5. The data saving method as claimed in claim 1, wherein before detecting the power failure of the power supply, the data saving method further comprises:

erasing data stored in a region, into which the power failure data is to be written, of the predetermined memory.

6. A data saving device, comprising:

a detecting module, arranged to detect power failure of a power supply;

a triggering module, arranged to trigger a protection mechanism program for power failure data protection; and

a first storage module, arranged to store, into a predetermined memory according to the protection mechanism program, power failure data stored before occurrence of the power failure of the power supply.

7. The data saving device as claimed in claim 6, wherein the data saving device further comprises:

a second storage module, arranged to store the power failure data in a partitioned storage mode according to degree of importance of data in the power failure data.

8. The data saving device as claimed in claim 7, wherein the first storage module comprises:

a storage unit, arranged to preferentially store data, the degree of importance of which exceeds a predetermined value, in the power failure data into the predetermined memory.

9. The data saving device as claimed in claim 6, wherein the data saving device further comprises:

an erasing module, arranged to erase data stored in a region, into which the power failure data is to be written, of the predetermined memory.

10. A terminal comprising the data saving device as claimed in claim 6.

11. A terminal comprising the data saving device as claimed in claim 7.

12. A terminal comprising the data saving device as claimed in claim 8.

13. A terminal comprising the data saving device as claimed in claim 9.
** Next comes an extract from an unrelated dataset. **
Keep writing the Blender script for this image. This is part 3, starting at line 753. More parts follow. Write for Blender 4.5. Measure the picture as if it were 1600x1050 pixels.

14. The data saving method as claimed in claim 2, wherein storing, into the predetermined memory according to the protection mechanism program, the power failure data stored before the occurrence of the power failure of the power supply comprises:

performing compression processing on data, the degree of importance of which does not exceed a predetermined value, in the power failure data, and storing the data, the degree of importance of which does not exceed the predetermined value, in the power failure data stored after the data, the degree of importance of which exceeds the predetermined value, in the power failure data is stored.

15. The data saving method as claimed in claim 5, wherein erasing data stored in the region, into which the power failure data is to be written, of the predetermined memory comprises:

erasing data stored in a region, into which the power failure data is to be written, of the predetermined memory upon power-on of a system.

16. The data saving method as claimed in claim 1, wherein the protection mechanism program for power failure data protection and the power failure data stored before occurrence of the power failure of the power supply are stored in an SRAM.

17. The data saving method as claimed in claim 1, wherein no backup power supply or external cache is adopted in the data saving method.

18. The data saving device as claimed in claim 7, wherein the data saving device is further arranged to:

perform compression processing on data, the degree of importance of which does not exceed a predetermined value, in the power failure data, and store the data, the degree of importance of which does not exceed the predetermined value, in the power failure data stored after the data, the degree of importance of which exceeds the predetermined value, in the power failure data is stored.

19. The data saving device as claimed in claim 9, wherein the erasing module is arranged to erase data stored in a region, into which the power failure data is to be written, of the predetermined memory upon power-on of a system.

20. The data saving device as claimed in claim 6, wherein the predetermined memory comprises a high speed non-volatile memory, and the high speed non-volatile memory comprises at least one of the following memories:

a Serial Peripheral Interface NOR Flash (SPI NOR FLASH), a Phase-Change Random Access Memory (PRAM), a variable Resistive Random Access Memory (RRAM), a Ferroelectric Random Access Memory (FRAM), and a Magnetic Random Access Memory (MRAM).